(Adapted by Jason Andrews at https://twitter.com/PersuasionRisng)
There are two types of AI:
– those trained on human examples
– those given rules and told to figure things out on their own.
Everything we have seen so far is the former kind.
Why does this matter?
Let me tell you a story…. There is a game called Go that is similar to othello. It’s popular in Asia, chess-like in its mental demands.
AI researchers trained a computer on the best games of human players and told it to play against itself a few million times.
That AI beat the best human players in the world.
Then the researchers gave another AI nothing but the rules of Go – a few lines of code – and told it to play against itself many millions of times.
Then they matched the AI’s against each other.
What do you think happened?
The self-trained AI beat the human-trained AI 100-0.
It was clear the AI trained on human examples would never beat the self-trained AI.
So what does this mean for the AI we see now?
Everything we see now is human-trained. They give the AI human-made writings, human-written problems and answers, human-created art to copy.
Its starting point is the best that humans have come up with so far.
So this AI will have many of the same blind spots and weaknesses humans have in searching for answers – because its starting point has already provided a context and limits.

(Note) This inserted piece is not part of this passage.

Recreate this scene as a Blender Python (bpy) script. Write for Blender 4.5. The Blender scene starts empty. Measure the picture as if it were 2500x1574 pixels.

But eventually… there will an AI that is given nothing but the laws of physics and will be tasked with figuring everything out for itself.
It will then be a race between the galactically long time required for processing and the galactically fast processing ability of computing.
And when it finishes it will reach a model of reality incomprehensibly different from our own. It will be far superior, just like the self-trained Go AI discovered tactics unavailable to the Go AI trained on human examples.